◆ What the exercise asks: Return a copy of every line in the records that includes the word "objects".

◆ Input rows:

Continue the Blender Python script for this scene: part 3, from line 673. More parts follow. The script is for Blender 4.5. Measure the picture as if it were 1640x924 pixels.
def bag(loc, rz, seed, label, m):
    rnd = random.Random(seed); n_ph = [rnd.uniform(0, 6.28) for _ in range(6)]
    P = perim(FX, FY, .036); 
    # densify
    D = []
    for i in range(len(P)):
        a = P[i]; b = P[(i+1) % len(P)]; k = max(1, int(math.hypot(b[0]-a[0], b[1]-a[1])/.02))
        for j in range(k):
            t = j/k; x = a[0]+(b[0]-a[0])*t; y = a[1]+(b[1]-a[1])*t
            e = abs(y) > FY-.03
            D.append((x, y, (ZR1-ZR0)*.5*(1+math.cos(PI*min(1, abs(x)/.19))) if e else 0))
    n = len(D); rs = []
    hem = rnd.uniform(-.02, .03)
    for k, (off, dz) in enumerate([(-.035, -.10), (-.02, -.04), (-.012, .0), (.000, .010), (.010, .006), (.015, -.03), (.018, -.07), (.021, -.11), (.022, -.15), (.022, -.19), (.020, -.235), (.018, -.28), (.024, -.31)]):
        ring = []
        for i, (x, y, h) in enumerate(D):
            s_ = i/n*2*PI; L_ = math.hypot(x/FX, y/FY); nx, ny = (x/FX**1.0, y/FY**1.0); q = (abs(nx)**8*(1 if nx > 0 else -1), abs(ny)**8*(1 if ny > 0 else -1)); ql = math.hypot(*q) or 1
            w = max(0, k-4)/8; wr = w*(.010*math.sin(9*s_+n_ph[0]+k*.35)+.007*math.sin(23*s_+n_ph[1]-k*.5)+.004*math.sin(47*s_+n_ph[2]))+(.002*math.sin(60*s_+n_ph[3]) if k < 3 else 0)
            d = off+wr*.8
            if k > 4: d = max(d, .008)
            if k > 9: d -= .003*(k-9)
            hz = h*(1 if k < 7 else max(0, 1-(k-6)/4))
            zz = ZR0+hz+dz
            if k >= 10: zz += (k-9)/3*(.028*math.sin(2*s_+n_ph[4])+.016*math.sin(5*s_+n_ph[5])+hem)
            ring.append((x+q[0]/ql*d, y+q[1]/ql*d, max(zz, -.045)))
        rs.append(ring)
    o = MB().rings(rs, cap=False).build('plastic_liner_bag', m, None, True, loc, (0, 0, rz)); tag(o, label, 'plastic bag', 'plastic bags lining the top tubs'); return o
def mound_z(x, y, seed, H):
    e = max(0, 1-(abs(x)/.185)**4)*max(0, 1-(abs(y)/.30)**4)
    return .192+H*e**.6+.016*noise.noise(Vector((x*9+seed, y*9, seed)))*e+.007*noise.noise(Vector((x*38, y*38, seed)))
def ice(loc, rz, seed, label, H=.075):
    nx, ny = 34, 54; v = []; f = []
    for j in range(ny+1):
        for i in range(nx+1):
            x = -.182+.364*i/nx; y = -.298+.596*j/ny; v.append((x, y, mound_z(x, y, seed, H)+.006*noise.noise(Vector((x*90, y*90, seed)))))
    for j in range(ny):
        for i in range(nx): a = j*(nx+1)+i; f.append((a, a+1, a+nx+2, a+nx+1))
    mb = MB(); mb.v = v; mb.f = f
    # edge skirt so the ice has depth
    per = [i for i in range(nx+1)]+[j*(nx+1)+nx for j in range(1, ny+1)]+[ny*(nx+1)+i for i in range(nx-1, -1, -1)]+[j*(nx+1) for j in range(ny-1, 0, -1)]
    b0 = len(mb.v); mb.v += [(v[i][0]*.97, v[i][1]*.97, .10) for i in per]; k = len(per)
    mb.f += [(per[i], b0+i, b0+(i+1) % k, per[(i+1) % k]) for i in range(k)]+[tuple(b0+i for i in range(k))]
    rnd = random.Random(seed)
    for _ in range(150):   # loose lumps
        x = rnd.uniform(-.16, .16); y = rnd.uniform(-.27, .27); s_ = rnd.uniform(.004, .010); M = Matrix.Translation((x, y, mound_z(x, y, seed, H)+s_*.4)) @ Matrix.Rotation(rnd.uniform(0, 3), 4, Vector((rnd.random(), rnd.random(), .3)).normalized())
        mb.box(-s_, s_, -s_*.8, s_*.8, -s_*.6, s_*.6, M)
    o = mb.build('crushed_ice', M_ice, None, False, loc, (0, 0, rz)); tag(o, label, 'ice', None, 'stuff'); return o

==

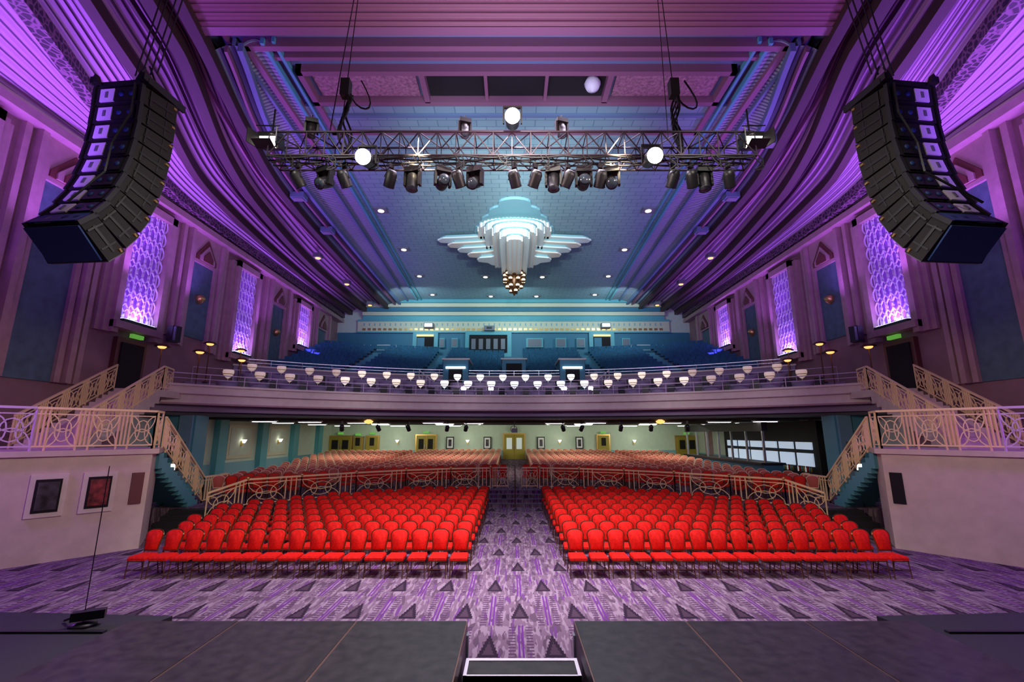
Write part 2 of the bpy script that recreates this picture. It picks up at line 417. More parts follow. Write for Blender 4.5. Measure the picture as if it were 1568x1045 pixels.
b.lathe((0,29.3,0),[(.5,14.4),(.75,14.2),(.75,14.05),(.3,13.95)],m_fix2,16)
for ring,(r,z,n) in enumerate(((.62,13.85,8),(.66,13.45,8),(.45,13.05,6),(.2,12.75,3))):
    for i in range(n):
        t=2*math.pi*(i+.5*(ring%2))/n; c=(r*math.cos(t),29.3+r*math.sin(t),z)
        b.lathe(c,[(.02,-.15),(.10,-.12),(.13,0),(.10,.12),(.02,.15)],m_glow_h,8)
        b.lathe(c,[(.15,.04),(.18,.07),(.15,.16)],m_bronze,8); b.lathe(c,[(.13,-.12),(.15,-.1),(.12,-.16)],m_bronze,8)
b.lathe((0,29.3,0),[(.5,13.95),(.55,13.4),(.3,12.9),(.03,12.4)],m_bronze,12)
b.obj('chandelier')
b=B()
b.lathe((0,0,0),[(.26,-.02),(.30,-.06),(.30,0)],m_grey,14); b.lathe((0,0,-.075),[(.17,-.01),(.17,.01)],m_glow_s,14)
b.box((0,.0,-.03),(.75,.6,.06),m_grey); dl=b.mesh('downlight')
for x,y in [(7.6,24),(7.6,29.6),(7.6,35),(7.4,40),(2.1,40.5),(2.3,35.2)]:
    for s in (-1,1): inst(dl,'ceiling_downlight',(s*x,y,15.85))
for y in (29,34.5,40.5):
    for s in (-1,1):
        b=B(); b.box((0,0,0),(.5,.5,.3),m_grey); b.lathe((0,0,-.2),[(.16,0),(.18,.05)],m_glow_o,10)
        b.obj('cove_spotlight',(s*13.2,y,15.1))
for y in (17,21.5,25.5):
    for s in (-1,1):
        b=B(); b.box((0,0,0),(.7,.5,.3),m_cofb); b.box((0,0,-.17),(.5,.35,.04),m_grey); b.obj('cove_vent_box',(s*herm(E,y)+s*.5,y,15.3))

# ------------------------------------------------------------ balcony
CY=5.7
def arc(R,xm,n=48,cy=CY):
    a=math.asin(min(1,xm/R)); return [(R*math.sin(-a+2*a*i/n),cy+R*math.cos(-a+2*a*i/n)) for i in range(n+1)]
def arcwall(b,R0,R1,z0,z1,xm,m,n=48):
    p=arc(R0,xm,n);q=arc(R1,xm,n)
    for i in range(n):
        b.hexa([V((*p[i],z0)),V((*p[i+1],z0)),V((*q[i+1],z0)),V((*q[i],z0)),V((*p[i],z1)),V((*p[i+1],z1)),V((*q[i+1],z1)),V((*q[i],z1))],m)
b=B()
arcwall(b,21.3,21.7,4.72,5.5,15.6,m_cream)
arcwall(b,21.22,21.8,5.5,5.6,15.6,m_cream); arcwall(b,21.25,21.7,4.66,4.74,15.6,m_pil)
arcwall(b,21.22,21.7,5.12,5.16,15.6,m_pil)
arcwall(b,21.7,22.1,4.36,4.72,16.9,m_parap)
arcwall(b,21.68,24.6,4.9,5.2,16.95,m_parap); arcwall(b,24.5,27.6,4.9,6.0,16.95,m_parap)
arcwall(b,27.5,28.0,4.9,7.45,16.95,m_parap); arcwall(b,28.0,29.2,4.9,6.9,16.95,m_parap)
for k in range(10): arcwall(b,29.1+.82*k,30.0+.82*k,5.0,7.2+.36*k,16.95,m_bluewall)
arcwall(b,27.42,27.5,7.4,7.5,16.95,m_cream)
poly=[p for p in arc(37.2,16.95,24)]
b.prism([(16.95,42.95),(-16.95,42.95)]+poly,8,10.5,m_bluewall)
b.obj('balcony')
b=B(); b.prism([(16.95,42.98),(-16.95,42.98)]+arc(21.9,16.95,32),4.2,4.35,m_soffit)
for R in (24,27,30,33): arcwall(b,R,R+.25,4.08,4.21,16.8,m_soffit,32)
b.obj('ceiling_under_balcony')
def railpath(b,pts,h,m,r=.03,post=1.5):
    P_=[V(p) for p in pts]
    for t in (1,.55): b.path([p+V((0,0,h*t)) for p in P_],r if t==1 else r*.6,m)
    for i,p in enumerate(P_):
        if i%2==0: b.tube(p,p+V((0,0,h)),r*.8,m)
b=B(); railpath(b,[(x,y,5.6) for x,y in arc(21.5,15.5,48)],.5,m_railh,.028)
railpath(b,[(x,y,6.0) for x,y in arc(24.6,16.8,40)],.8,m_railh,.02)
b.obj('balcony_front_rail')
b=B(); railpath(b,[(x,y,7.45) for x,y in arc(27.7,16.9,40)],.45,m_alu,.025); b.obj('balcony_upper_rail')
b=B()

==

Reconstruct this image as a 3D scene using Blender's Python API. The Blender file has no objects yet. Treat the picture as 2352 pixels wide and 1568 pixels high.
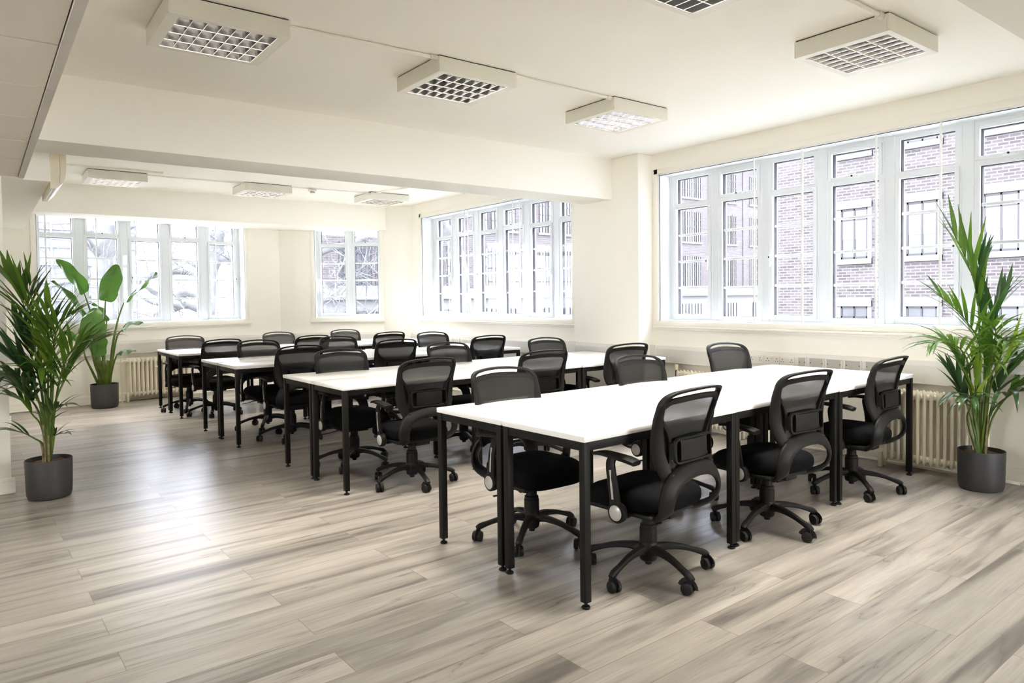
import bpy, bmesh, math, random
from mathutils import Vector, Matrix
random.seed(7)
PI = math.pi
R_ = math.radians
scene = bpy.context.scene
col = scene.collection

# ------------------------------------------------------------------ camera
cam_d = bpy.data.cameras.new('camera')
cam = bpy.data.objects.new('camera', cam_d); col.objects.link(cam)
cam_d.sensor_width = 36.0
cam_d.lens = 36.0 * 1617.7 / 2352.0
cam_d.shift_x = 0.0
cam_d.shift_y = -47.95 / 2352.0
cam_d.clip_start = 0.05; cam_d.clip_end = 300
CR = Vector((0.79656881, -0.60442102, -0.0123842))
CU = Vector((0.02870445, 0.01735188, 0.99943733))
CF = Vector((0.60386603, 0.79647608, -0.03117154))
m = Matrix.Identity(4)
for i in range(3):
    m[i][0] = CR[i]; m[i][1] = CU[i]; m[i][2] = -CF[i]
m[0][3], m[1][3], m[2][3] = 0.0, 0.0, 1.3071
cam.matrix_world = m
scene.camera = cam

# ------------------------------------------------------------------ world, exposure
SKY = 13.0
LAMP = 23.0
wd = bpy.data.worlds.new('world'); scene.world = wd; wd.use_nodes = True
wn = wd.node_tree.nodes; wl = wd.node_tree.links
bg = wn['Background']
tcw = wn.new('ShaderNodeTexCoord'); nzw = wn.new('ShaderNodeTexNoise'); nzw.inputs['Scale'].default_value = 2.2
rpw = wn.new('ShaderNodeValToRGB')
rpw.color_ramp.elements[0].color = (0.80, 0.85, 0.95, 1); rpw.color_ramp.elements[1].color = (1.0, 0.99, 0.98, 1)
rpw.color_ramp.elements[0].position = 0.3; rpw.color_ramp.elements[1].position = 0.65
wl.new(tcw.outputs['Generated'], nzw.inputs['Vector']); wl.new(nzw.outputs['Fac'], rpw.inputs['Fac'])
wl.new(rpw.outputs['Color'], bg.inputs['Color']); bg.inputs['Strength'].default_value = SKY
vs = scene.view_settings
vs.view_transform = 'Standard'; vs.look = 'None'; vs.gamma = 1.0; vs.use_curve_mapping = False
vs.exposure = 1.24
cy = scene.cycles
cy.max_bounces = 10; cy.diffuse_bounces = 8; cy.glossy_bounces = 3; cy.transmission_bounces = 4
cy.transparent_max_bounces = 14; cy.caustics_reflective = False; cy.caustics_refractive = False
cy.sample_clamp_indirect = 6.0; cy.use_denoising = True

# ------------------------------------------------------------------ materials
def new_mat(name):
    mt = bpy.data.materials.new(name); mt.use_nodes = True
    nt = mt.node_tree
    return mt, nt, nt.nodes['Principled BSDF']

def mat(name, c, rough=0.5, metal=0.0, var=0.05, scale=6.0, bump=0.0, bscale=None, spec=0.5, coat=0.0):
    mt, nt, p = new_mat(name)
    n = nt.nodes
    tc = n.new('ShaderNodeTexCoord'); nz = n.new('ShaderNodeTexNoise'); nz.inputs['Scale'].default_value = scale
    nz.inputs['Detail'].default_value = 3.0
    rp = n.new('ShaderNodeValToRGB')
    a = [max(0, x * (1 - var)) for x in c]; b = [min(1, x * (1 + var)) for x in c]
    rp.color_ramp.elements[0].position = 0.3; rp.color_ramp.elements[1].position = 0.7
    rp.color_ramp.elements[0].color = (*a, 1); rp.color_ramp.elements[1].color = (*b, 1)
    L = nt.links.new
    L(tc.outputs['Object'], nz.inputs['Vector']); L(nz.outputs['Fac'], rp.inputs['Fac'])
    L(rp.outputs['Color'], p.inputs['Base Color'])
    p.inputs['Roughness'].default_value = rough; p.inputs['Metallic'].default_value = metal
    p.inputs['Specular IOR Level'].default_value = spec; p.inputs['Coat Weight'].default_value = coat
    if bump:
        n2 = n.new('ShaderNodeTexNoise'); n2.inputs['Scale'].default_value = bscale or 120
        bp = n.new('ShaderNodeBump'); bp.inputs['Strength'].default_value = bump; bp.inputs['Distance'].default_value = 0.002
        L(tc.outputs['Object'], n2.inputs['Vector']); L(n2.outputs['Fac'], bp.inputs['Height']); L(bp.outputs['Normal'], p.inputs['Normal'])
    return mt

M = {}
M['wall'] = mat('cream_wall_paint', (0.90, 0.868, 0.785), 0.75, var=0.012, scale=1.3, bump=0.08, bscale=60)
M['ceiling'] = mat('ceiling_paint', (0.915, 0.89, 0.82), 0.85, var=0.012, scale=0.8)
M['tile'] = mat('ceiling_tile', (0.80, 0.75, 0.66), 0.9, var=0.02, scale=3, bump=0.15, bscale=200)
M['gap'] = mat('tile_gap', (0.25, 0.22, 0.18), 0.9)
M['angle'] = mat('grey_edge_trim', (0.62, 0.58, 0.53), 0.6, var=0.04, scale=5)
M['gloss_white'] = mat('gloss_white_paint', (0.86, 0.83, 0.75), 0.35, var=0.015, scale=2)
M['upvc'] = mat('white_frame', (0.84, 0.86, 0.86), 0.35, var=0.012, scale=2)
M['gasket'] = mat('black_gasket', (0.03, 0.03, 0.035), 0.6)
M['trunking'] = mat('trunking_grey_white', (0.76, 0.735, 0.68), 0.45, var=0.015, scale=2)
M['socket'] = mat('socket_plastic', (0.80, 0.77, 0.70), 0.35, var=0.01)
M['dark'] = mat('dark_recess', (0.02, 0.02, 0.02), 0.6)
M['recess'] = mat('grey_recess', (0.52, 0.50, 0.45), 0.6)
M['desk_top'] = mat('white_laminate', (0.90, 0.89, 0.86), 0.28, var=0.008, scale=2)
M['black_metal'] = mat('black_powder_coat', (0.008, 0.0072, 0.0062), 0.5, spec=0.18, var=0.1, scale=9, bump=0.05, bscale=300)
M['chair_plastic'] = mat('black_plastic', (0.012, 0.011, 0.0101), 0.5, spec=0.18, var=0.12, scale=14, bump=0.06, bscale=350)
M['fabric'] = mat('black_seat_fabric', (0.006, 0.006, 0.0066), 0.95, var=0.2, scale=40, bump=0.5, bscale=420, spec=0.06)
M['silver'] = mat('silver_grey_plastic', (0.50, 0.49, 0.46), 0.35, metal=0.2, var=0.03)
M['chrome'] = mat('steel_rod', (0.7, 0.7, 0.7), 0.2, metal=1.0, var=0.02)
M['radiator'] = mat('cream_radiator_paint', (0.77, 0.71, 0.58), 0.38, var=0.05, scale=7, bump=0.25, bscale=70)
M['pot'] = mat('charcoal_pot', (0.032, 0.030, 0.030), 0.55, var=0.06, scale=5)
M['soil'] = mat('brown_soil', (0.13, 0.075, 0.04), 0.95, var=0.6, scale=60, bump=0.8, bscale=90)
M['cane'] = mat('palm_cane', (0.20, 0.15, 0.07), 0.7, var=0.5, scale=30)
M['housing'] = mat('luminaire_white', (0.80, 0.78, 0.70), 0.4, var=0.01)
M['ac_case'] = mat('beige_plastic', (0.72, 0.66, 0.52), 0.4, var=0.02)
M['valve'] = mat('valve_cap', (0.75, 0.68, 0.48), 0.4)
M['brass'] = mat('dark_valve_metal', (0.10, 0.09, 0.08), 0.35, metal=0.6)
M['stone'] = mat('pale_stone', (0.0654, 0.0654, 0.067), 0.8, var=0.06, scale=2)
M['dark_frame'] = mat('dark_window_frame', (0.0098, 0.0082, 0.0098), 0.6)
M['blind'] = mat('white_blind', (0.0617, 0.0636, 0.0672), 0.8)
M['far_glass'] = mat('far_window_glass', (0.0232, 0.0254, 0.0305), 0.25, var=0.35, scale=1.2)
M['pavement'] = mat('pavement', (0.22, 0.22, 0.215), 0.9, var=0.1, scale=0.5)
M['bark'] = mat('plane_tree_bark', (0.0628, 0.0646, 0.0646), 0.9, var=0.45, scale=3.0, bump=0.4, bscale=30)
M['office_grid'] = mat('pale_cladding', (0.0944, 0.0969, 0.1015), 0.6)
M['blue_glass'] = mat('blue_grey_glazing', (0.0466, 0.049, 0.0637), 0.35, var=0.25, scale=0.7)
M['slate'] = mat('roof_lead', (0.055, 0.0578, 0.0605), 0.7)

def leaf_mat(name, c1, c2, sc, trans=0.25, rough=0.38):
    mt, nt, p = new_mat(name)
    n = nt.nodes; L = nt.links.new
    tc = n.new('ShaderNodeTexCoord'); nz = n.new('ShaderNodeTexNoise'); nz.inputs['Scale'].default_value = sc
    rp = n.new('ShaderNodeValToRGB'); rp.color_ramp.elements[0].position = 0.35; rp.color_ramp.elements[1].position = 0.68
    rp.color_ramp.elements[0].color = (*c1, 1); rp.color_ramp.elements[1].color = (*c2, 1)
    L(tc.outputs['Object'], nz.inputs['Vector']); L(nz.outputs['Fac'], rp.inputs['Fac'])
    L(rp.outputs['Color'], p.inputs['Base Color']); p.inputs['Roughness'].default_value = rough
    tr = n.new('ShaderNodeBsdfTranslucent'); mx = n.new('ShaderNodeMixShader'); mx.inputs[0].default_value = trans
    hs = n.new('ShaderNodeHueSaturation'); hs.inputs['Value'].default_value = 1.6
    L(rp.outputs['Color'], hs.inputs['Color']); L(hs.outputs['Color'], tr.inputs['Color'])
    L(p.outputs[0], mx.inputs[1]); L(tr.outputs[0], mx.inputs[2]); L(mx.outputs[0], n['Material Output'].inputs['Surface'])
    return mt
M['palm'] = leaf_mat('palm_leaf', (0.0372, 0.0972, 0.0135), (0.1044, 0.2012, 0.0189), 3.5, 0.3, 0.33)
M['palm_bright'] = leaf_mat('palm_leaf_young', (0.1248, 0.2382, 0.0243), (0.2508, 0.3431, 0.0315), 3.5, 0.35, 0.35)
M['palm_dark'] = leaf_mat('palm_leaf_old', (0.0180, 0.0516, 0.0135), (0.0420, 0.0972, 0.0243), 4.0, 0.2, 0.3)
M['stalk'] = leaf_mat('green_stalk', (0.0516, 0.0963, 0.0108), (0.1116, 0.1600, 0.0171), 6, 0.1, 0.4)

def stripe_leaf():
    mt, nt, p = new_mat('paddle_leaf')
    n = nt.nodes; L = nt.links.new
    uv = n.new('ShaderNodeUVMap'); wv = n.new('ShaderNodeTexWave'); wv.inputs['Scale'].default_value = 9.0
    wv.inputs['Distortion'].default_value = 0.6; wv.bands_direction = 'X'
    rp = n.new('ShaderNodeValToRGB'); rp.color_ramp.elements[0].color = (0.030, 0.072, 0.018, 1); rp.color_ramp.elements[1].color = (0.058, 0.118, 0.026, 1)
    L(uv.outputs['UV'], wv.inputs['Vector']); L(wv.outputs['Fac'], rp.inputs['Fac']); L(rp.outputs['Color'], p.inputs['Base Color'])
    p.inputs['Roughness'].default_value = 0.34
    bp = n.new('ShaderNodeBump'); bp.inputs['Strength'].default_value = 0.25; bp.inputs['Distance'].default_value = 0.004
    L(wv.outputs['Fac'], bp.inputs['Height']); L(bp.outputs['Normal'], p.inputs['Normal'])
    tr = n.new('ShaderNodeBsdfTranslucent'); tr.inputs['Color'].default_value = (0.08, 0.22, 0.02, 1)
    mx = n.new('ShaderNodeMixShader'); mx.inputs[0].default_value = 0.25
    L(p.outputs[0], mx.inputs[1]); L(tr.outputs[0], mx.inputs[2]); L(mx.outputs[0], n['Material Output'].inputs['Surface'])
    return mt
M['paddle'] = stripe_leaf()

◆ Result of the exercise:
Reconstruct this image as a 3D scene using Blender's Python API. The Blender file has no objects yet. Treat the picture as 2352 pixels wide and 1568 pixels high.
cam = bpy.data.objects.new('camera', cam_d); col.objects.link(cam)